▶

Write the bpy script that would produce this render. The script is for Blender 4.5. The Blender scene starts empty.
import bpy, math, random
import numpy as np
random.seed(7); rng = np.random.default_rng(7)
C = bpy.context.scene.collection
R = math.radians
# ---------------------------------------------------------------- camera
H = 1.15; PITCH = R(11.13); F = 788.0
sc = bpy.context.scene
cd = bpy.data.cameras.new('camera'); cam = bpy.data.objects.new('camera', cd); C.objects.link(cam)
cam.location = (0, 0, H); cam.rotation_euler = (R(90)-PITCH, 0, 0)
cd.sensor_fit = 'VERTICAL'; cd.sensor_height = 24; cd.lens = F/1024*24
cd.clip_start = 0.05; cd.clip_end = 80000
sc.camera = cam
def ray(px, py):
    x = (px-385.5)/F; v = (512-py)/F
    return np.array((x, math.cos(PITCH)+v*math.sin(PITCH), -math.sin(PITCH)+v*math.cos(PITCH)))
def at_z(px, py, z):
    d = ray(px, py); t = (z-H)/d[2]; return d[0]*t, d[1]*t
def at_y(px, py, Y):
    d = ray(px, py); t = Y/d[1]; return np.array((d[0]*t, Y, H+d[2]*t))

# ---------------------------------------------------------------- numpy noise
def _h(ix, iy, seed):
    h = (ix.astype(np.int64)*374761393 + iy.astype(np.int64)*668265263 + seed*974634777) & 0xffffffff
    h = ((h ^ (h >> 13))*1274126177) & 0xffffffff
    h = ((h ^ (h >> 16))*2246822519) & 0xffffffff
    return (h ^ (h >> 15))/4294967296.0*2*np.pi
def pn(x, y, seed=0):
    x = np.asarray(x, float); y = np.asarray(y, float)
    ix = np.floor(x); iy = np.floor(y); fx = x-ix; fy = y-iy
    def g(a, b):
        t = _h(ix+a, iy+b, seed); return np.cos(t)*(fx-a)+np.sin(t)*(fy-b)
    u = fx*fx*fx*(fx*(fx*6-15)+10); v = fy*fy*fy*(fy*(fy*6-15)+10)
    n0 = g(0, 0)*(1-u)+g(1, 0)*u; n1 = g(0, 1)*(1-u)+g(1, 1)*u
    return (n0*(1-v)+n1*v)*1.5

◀

WHAT IS EXPECTED >> Print the material above verbatim, first line through the line containing "d = ray(px, py); t = Y/d[1];", both included.

ANSWER TO THE PROBLEM >>
Write the bpy script that would produce this render. The script is for Blender 4.5. The Blender scene starts empty.
import bpy, math, random
import numpy as np
random.seed(7); rng = np.random.default_rng(7)
C = bpy.context.scene.collection
R = math.radians
# ---------------------------------------------------------------- camera
H = 1.15; PITCH = R(11.13); F = 788.0
sc = bpy.context.scene
cd = bpy.data.cameras.new('camera'); cam = bpy.data.objects.new('camera', cd); C.objects.link(cam)
cam.location = (0, 0, H); cam.rotation_euler = (R(90)-PITCH, 0, 0)
cd.sensor_fit = 'VERTICAL'; cd.sensor_height = 24; cd.lens = F/1024*24
cd.clip_start = 0.05; cd.clip_end = 80000
sc.camera = cam
def ray(px, py):
    x = (px-385.5)/F; v = (512-py)/F
    return np.array((x, math.cos(PITCH)+v*math.sin(PITCH), -math.sin(PITCH)+v*math.cos(PITCH)))
def at_z(px, py, z):
    d = ray(px, py); t = (z-H)/d[2]; return d[0]*t, d[1]*t
def at_y(px, py, Y):
    d = ray(px, py); t = Y/d[1]; return np.array((d[0]*t, Y, H+d[2]*t))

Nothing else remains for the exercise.